Paul L. Caron

Tuesday, January 26, 2021

Hellerstein & Appleby: State Tax Credit Issues Raised By SALT Cap Workaround Legislation

Walter Hellerstein (Georgia) & Andrew Appleby (Stetson), State Tax Credit Issues Raised by SALT Cap Workaround Legislation, 99 Tax Notes State 211 (Jan. 18, 2021):

Tax Notes StateFor tax years 2018 through 2025, the federal Tax Cuts and Jobs Act of 2017 limited the aggregate amount of itemized state and local tax deductions for federal personal income tax purposes to $10,000. To avoid the impact of this “SALT cap” insofar as it limited the personal income tax deductions of passthrough entity (PTE) owners for federal income tax purposes, several states adopted legislation imposing taxes directly on the PTEs’ incomes. The theory underlying the PTE tax legislation was that state income taxes paid by the PTE would be deductible from the PTE’s income and would correspondingly reduce individual PTE owners’ taxable distributive shares of passthrough income for federal personal income tax purposes without regard to the SALT cap, thereby working around the SALT cap. At the same time, however, to avoid imposing a double state tax burden on individual PTE owners who are now effectively paying state income tax at the entity level, states adopting SALT cap workaround legislation generally provide individual PTE owners with corresponding owner-level tax benefits, in the form of credits, deductions, and exemptions, regarding their state personal income taxes. In essence, the PTE tax legislation simply shifts the incidence of the tax to the entity instead of the individual to circumvent the federal SALT cap imposed on individuals.

After nearly three years of uncertainty over whether the Internal Revenue Service would embrace the theory underlying the states’ SALT cap workaround legislation, the IRS issued a notice in late 2020 essentially recognizing the deductibility of the state PTE taxes at the entity level for federal personal income tax purposes notwithstanding the provisions of the legislation designed to reduce the PTE owners’ state tax liability at the ownership level.  The notice declared the IRS’s intent to “issue proposed regulations to clarify that State and local income taxes imposed on and paid by a partnership or an S corporation on its income are allowed as a deduction by the partnership or S corporation in computing its non-separately stated taxable income or loss for the taxable year of payment.”

The notice also recognizes that some jurisdictions “have enacted, or are contemplating the enactment of, tax laws that impose either a mandatory or elective entity-level income tax on partnerships and S corporations” and that “the jurisdiction’s tax law provides a corresponding or offsetting, owner-level tax benefit, such as a full or partial credit, deduction, or exclusion.” The notice further observes that “there is uncertainty as to whether entity-level payments made under these laws . . . must be taken into account in applying the SALT deduction limitation at the owner level.” The notice concludes that the tax payment by the PTE is deductible regardless of whether the imposition of the PTE tax is elective or whether PTE owners “receive a partial or full deduction, exclusion, credit, or other tax benefit that is based on their share of the amount paid” by the PTE “to satisfy its income tax liability” and that “reduces” the PTE owners’ “own individual income tax liabilities” under the state’s tax law. ...
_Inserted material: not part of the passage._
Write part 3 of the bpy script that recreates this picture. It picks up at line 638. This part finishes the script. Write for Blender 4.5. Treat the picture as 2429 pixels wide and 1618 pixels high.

The IRS’s notice recognizing the deductibility of the state PTE taxes at the entity level for federal personal income tax purposes has already spawned considerable interest regarding the issues raised by those levies for state tax purposes. Among these issues are the ability of PTE owners to claim a credit against their personal income tax liability in their state of residence for their distributive share of entity-level taxes paid to other states where the income was earned. We hope that the preceding discussion will facilitate the resolution of these issues in light of the underlying constitutional and policy concerns that we have identified.